L’Ocean Viking « n’est pas le game changer »

Que peut-on conclure de ce macabre décompte ? « Si l’on prend des chiffres, il faut les analyser dans leur globalité, sinon on leur fait dire ce qu’on veut, estime Xavier Lauth, directeur des opérations de SOS Méditerranée. Il faut le mettre en comparaison du nombre de départs à ces époques-là, par rapport à la météo, qui est le facteur déterminant. Tout un ensemble de facteurs prévalent sur ces éléments de départ et c’est pour ça qu’on se retrouve avec des statistiques qui n’apportent pas de cohérence à ce discours. »

Le directeur des opérations explique que l’Aquarius, puis l’Ocean Viking, ont sauvé plus de 37.300 vies depuis 2016 :  « On n’est pas le game changer, reconnaît-il, mais on est humblement fiers d’avoir sauvé ces vies. Les ONG ont représenté 15 % des sauvetages en 2022 en Méditerranée. Clairement, on n’a pas un effet fort sur l’entièreté de la situation. »
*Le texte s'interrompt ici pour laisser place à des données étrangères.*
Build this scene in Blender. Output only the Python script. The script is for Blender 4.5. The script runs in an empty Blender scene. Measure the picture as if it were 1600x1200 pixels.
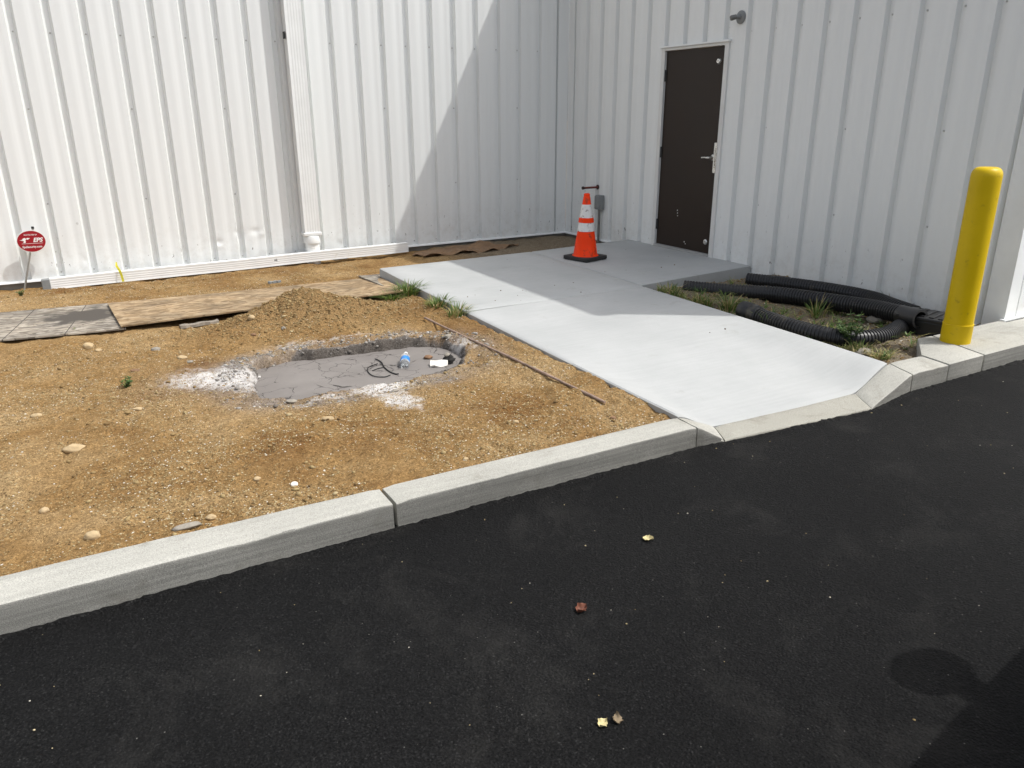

Des études contradictoires

Sur cette thématique sensible des conséquences des opérations de sauvetage en mer, deux études (abordées dans l’article du Point) sur la question de l’appel d’air ont abouti à des conclusions contradictoires. Pour la première, « Migration en mer, conséquences involontaires des opérations de sauvetage » (dont une première version est parue en 2019), ces opérations stimulent involontairement le trafic de migrants, pour la deuxième, « Les opérations de secours des ONG, un appel d’air pour les migrations irrégulière ? », elles ne l’affectent pas.

En 2020, dans une note du centre Robert Schuman de l’Institut universitaire européen, deux chercheurs italiens ont comparé ces études et énoncé leurs limites respectives, estimant qu’il fallait les considérer comme des hypothèses d’un « travail en cours ». Ils ont souligné la pertinence des recherches sur le rôle des opérations de sauvetage en Méditerranée par rapport aux politiques en matière de migration et de réfugiés en Europe. Mais ces résultats doivent être interprétés « avec beaucoup de prudence à ce stade » et « ouvrir le débat » plutôt que d’être vus comme une conclusion.